Only that's not what happens now.  This is non-partisan stuff: Bill Clinton didn't really ask for Congressional approval to send troops to Bosnia, and George W. Bush didn't really have Congressional authority to invade Afghanistan.  We've privatized war-making--most people aren't aware of just how many functions that used to be done by soldiers are now done by private contractors--who are not really part of the chain-of-command. 

Rachel Maddow doesn't just make a constitutional argument.  Her book is full of wonderful anecdotes and stories which illustrate the points she's making.  For example, she tells the tale of the Houbara bustard.  It's a bird, a really fast one.  Good eating, too, apparently.  It's the favored prey for the sport of falconing, a sport much favored among Arab royalty.  And it lives in Balochistan, part of Pakistan.  So the United Arab Emirates bought this strip of land, the favored wintering grounds for the bustard, and built an airbase there, so all these Arab princes from the UAE and Saudi Arabia and Qatar could fly in with their pet birds and watch the falcons hunt. Bustards are fast and elusive and tough--it makes for good sport.

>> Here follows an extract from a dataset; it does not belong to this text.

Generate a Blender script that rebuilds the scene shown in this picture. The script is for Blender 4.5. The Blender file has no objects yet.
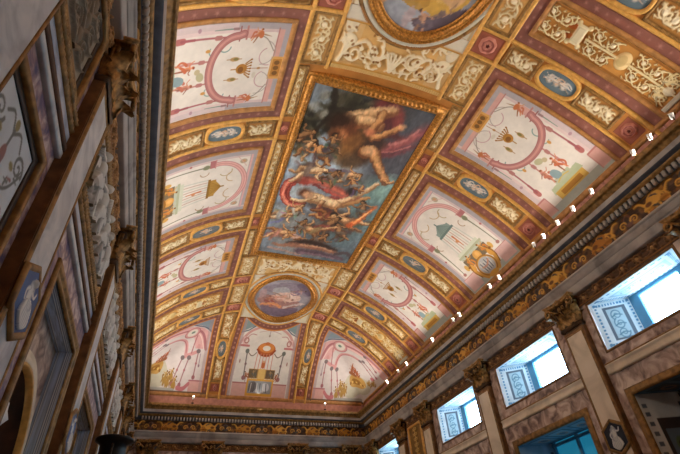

So Shamsi air base, in Balochistan, is now where the CIA launches its drones from.  When we killed Bin Laden, the Pakistanis wanted all US forces out of their country.  But we're still there, in Shamsi, because it doesn't belong to Pakistan anymore.  We leased it from the UAE.  All thanks to the Houbara bustard.  Great story, right?

Okay, so then, in her last chapter, Rachel Maddow decides to scare the wee out of us.  She talks about nukes. 

Before reading her book, I assumed that all the US missile silos and war heads aboard subs and all the other nuclear weapons built during the Cold war, all those deadly bombs, that they were all safe.  That fail-safe programs made an accidental launch impossible, that we had vigilant army guys watching those bunkers, that at least, the possibility of nuclear war had ended with the end of the Cold War.  Turns out, not so much.  We still have missiles in silos, in North Dakota mostly, and the job of guarding them sucks so badly it's hard to find anyone to do it.  Nuclear warheads are degrading, and we have no idea what kinds of bizarre chemistry experiments from hell are frothing and brewing down there.  And all those missiles are aimed at the Soviet Union, which no longer exists. 

Why?  What possible positive function do nuclear weapons serve nowadays?  During the Cold War, the doctrine of Mutual Assured Destruction (MAD, my favorite acronym ever) meant they had some deterrent value.  Not any more.  Plus, as my wife is fond of pointing out, we have some nerve telling Iran and North Korea they can't develop nuclear weapons. Not while we cling to our arsenal.

President Obama won the Nobel Peace Prize, a much deserved one, because without a lot of fanfare, he's done a lot to promote disarmament.  He negotiated a START treaty with Russia, reducing nuclear stockpiles substantially. He got a lot of countries to get rid of their Eisenhower-era arsenals. So is this maybe an issue liberals and conservatives can agree on?  How about maybe we decide that's a place where we can cut spending?  How about we just get rid of them?  All of them, forever. 

As Maddow points out, the US now spends more money on defense than every other country in the world combined.  As she also points out, our Constitution is pretty clear about what war is and means and who gets to declare it.  The drone program, which has such a faux purity to it, so surgically clean, so deadly and effective without needing to put our soldiers in harm's way, is also of extremely dubious constitutionality and legality.  We need to have, at least, a debate about these questions.  That debate isn't really happening.  So Rachel Maddow decided to start one.  While she's at it, she wrote a readable, fascinating, funny, scary book.  Boy oh boy do I recommend it.